Ghana targets $200m palm oil import reduction through expanded China Agricultural partnerships

Ghana is intensifying efforts to reduce its palm oil import bill by an estimated $200 million each year as it strengthens partnerships with Chinese investors under a renewed agricultural transformation drive.

Speaking at the Chinese Lunar New Year Gala 2026 in Accra, Minister for Food and Agriculture Eric Opoku said agriculture now occupies a central place in President John Dramani Mahama’s economic reset agenda. He explained that the 2026 Budget identifies the sector as a key engine for industrialisation, export expansion, job creation and foreign exchange stability.
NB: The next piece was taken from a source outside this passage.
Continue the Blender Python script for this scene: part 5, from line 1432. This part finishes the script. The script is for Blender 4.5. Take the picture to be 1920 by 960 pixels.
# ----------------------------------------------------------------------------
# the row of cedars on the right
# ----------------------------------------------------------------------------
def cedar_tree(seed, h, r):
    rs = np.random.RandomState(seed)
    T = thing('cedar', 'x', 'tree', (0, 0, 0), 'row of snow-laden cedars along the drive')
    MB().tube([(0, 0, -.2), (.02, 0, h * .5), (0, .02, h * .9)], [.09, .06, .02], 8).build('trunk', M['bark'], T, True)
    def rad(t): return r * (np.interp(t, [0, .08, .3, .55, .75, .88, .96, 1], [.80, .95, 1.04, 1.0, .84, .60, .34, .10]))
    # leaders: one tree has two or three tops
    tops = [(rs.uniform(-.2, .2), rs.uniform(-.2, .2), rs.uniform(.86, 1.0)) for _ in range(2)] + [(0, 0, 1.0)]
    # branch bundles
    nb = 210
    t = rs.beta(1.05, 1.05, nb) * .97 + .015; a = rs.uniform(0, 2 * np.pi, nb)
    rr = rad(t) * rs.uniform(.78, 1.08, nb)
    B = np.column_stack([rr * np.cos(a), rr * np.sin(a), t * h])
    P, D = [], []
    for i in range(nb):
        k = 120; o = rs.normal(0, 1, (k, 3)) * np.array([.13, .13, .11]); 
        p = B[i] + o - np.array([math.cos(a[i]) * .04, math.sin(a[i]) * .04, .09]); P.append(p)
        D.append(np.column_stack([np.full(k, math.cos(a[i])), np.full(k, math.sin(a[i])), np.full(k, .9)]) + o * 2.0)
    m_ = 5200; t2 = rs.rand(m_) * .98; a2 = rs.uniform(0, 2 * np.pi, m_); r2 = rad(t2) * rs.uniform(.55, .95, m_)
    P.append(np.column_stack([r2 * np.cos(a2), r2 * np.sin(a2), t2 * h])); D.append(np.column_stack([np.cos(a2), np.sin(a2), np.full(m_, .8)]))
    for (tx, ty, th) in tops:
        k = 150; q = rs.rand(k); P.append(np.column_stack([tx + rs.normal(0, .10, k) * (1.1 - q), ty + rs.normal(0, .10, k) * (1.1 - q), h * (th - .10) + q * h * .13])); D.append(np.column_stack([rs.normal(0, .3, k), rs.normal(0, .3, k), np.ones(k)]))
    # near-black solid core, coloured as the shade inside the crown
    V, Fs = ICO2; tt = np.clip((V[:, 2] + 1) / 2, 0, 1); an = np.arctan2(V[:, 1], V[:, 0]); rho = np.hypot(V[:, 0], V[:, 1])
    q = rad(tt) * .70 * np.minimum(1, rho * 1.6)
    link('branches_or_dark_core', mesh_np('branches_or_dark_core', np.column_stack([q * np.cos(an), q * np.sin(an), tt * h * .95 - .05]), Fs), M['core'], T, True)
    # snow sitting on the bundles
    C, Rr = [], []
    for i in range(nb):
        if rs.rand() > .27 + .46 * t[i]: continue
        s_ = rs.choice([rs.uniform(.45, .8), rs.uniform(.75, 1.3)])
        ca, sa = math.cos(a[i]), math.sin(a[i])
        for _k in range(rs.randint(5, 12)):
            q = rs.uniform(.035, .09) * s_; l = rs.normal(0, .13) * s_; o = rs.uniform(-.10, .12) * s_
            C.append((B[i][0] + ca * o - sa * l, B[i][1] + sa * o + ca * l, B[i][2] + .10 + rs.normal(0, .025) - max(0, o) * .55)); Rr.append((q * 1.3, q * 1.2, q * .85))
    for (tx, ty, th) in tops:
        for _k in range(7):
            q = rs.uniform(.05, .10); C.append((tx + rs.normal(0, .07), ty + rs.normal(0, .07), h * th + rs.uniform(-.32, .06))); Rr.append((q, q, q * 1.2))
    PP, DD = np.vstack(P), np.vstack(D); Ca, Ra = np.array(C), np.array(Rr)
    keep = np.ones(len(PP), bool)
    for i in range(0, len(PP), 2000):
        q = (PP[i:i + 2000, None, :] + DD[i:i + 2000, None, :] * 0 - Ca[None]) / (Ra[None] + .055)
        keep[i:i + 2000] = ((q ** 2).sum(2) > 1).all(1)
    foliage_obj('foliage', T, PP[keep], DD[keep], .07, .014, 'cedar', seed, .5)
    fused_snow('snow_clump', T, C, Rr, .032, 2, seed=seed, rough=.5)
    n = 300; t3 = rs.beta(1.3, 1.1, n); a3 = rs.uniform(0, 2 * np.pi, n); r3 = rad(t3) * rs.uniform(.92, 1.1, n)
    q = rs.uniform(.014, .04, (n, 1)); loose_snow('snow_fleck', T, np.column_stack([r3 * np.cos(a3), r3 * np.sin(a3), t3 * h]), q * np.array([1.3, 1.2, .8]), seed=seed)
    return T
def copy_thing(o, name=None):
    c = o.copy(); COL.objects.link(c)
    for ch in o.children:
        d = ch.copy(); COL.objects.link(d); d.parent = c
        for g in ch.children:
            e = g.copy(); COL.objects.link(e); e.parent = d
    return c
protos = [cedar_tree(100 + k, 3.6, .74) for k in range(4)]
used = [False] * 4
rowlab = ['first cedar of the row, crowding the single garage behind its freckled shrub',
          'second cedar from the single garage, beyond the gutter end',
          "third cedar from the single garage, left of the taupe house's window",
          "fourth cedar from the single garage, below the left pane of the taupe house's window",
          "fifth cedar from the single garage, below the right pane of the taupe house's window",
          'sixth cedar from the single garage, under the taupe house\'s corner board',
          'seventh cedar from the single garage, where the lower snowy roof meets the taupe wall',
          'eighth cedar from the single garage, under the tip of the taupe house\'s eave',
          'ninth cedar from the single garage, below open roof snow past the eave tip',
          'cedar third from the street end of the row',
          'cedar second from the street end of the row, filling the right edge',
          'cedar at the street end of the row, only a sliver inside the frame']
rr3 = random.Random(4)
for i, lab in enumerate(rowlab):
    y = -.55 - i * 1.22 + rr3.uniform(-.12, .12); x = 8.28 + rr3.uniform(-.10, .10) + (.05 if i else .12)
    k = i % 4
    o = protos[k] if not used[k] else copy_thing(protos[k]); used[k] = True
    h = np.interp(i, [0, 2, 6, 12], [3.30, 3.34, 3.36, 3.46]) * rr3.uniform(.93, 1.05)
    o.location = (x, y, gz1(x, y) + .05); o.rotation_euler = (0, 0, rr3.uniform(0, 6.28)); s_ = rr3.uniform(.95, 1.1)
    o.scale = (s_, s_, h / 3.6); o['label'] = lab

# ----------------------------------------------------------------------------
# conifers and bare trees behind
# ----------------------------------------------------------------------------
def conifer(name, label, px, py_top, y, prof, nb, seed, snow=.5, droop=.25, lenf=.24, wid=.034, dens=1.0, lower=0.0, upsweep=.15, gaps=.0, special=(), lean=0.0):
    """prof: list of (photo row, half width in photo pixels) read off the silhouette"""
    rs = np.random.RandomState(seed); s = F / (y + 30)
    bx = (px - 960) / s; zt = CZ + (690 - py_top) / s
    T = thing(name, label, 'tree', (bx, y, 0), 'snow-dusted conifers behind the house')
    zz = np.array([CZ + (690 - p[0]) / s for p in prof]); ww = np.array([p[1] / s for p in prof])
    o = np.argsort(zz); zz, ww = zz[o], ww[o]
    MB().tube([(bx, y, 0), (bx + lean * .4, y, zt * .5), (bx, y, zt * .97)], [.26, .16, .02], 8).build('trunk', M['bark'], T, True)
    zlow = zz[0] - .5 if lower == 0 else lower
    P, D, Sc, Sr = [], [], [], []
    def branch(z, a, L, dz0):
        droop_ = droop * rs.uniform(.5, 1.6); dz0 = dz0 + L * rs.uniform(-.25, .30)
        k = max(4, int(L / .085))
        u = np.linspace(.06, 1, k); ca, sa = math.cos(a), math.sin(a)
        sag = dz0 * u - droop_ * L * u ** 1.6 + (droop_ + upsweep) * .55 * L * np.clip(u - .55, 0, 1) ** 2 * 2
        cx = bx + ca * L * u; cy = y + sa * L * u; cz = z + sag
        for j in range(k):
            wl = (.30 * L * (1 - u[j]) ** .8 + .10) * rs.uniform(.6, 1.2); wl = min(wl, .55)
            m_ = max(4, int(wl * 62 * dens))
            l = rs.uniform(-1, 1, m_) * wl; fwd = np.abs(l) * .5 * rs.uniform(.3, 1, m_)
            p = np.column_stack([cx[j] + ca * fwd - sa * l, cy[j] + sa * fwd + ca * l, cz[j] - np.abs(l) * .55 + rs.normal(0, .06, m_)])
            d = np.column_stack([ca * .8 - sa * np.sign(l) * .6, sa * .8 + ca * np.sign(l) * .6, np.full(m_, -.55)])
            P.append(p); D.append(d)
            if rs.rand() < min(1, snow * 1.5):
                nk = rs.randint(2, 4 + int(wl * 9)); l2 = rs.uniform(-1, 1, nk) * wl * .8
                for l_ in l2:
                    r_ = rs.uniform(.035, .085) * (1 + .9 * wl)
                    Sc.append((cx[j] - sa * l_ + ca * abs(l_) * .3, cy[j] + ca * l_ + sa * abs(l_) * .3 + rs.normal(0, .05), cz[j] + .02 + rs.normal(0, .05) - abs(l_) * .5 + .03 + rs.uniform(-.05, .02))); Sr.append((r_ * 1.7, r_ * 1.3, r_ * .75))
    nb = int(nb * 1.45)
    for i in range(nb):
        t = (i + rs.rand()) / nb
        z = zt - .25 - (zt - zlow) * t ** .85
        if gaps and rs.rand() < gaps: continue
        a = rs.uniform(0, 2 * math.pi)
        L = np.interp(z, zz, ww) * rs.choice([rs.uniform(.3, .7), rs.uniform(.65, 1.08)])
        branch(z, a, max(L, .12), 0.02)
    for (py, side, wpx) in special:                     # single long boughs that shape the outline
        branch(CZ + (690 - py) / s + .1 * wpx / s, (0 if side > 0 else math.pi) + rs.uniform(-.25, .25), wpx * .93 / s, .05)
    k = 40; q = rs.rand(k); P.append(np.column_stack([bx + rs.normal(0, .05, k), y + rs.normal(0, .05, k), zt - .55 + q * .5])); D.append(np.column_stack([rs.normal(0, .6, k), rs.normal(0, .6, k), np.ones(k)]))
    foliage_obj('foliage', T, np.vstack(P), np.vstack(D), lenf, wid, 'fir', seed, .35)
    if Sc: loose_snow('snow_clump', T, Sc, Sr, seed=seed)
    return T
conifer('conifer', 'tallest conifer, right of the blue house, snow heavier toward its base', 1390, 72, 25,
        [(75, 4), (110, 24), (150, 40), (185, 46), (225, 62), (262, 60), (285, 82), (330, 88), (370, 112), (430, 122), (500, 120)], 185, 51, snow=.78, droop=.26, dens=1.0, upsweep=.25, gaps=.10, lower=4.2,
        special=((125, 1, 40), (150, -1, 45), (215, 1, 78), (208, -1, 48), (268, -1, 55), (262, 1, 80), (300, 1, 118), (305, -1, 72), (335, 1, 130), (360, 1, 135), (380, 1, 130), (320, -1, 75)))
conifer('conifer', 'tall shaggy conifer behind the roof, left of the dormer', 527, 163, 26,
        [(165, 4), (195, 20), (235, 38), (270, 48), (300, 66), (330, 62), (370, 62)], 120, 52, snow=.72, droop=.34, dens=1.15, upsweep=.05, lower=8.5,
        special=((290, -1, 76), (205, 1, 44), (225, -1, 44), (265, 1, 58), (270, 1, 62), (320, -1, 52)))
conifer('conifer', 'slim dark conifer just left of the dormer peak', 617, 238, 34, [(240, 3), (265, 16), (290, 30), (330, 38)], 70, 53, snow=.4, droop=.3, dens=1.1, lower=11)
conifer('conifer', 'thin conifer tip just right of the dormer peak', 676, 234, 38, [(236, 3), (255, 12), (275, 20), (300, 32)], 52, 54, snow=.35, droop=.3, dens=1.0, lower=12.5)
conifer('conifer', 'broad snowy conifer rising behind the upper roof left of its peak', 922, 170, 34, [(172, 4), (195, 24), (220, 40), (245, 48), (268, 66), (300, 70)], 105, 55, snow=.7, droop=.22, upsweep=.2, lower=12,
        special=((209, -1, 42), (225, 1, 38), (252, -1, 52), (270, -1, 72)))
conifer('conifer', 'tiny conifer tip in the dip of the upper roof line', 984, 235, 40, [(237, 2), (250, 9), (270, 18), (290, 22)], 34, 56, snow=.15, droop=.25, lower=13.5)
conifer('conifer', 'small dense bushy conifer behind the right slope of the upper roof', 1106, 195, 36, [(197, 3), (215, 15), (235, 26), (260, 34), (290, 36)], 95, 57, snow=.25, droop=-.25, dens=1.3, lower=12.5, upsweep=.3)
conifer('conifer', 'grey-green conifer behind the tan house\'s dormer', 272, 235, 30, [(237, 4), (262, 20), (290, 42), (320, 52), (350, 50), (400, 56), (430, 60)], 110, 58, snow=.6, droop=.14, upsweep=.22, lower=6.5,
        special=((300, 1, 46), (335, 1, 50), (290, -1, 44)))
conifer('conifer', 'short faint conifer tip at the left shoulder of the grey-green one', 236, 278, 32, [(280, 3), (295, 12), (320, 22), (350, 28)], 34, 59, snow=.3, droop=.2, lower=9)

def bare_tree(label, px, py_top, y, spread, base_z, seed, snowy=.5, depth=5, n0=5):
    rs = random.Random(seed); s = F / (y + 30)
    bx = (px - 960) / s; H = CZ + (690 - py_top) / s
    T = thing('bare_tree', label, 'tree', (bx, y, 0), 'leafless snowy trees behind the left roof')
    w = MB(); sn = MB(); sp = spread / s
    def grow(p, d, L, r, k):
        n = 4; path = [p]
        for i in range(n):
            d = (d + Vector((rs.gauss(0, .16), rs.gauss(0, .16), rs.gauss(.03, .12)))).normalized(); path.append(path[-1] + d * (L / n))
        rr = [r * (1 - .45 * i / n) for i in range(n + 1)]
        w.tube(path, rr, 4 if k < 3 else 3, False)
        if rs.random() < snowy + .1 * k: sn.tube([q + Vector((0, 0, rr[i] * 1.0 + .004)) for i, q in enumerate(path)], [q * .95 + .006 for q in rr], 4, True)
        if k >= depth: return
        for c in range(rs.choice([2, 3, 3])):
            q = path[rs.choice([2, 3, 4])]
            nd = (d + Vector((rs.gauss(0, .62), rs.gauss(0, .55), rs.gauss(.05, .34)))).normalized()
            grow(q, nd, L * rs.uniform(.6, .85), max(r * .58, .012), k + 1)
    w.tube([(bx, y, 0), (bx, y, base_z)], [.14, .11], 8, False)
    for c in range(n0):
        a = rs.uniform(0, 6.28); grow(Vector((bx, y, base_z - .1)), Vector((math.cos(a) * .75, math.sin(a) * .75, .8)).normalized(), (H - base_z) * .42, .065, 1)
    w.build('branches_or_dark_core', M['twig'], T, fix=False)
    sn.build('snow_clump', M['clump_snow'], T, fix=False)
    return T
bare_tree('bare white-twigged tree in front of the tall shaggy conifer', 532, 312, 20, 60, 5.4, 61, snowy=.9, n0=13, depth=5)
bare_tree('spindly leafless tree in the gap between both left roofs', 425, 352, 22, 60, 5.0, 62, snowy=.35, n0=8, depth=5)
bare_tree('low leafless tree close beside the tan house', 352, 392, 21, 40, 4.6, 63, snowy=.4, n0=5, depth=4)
A major pillar of the strategy is the Integrated Oil Palm Development Programme, covering 2026 to 2032, which aims to establish 100,000 hectares of oil palm plantations and create up to 250,000 jobs. The programme is expected to increase domestic output while significantly cutting the country’s dependence on imported palm oil.

The Minister also outlined other interventions planned for the year, including the distribution of 31,000 metric tonnes of rice seed, 4,388 metric tonnes of maize seed, 2,791 metric tonnes of soybean seed and 272,000 metric tonnes of fertiliser to farmers across the country. In addition, government is expanding irrigation facilities and constructing dams in northern Ghana to reduce reliance on rain-fed agriculture.

Mr Opoku disclosed that Ghana is engaging Chinese firms for joint ventures in irrigation development, farm mechanisation, agro processing and machinery assembly. He emphasised that the country is seeking strategic production partnerships rather than donor support.

“We are not seeking aid. We are building joint ventures,” he said, urging investors to transition “from trade to production.”

With organised land banks and access to the more than 400 million strong ECOWAS market, Ghana is positioning itself as a regional centre for agro industrial expansion and sustained investment in West Africa.